Managing Aquatic Risk

By Daniel Margolis

The level of risk that a lifeguard is presented with on a daily basis underscores the need for aquatic facility managers to make sure they're hiring the right people. "It's always tough to know whether the staff you're trying to hire are just looking for a job for a few extra bucks or whether they are dedicated employees," Antoniou said. "A lot of times facilities will play the game of Russian roulette—99 percent of the time nothing will happen, and when something does happen it can be devastating for the people involved as well as for the facility."

According to Antoniou, problems arise when facilities hire based on a lifeguard's certification training alone. "That's really a bad thing to do because you don't know where they got that certification from," he explained. "Even if it's a valid certification, you don't know what kind of standards the instructor adhered to in their training program."

Wheeler agrees, stating that a 27-hour training course cannot possibly produce a fully qualified lifeguard. "Twenty-seven hours gets me somebody who passed the test," Wheeler said. "Another 90 days of summer in a chair and I might start trusting you. Two summers, if you're good, we'll give you some responsibility, but really we don't ever trust anybody until about their third year of duty, otherwise we have to watch.
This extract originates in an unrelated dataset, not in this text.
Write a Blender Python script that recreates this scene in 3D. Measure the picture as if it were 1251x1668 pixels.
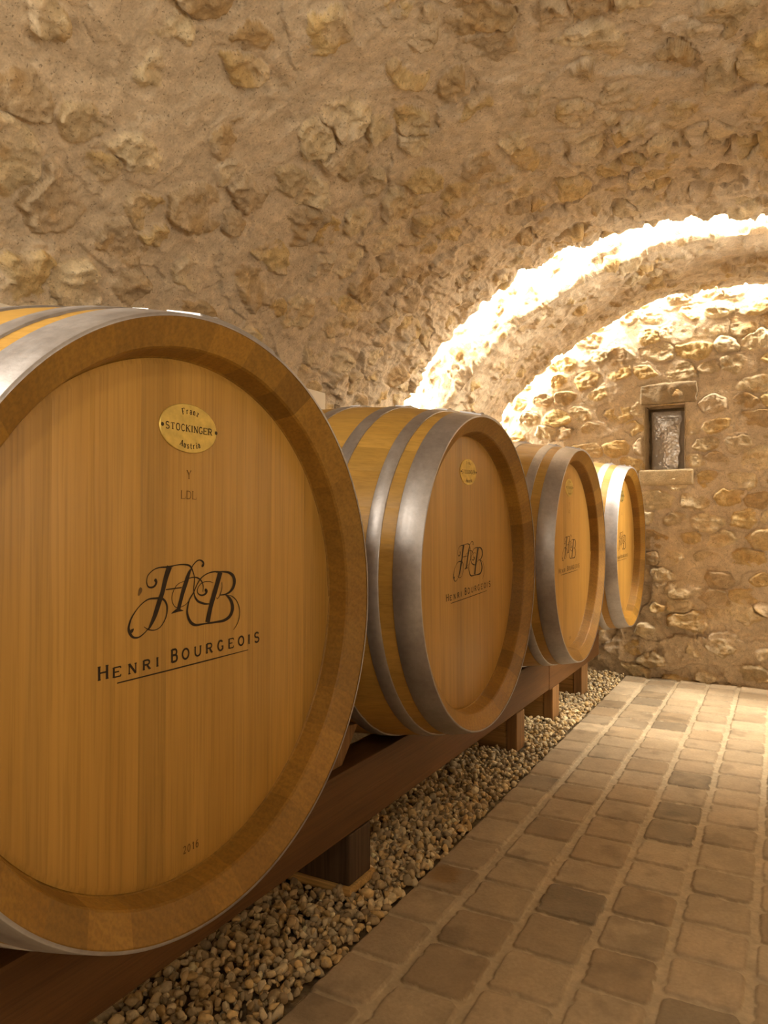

First- and second-year guards we watch continually."

For guards to earn Wheeler's trust, they must demonstrate a sense of maturity and duty, and understand they're beholden to the general public. "Look, people drop their kids off here expecting to come back at 5 o'clock and have their kid there," Wheeler said. "You make people understand that for two or three hours at a time you have to maintain your focus, and life will go on when you're out of the chair, but for now this is your duty."

That focus can be hard to maintain, and industry experts advocate proper rotation of lifeguard positions in any public facility for that reason. "If you have a guy sitting in a lifeguard chair for eight hours, he's bored to tears," said Randy Mendioroz, principal of Aquatic Design Group, an aquatic design firm based in Carlsbad, Calif. "You have to shift the positions around so that they don't get bored and distracted."

Indeed, how a facility shifts and arranges guards can accomplish what Wheeler calls "layered protection."

"We're never going to put two new guards together on a pool," he said. "We're always going to have a senior guard behind them, and that's really how we're going to prevent drowning."

Just as important to this effort, Antoniou said, is having an emergency system in place for any contingency, and making a staff thoroughly rehearse and prepare for these situations. "It's not just let's get in the water and see if you can save someone, but let's go through the steps and rehearse what your emergency response time would be if it's a diving board injury, a shallow-end injury, a deep-water injury or even just someone collapsing on the deck," he said. "That minimizes time delays."

Antoniou added that this level of preparedness helps keep a facility's staff as safe as its patrons. "We tend to neglect that we need to ensure the health and safety of our staff that work at that facility as well, be it lifeguards or any other support that might be present," he said. "The aquatic manager is ultimately responsible for the safety of everyone in that facility."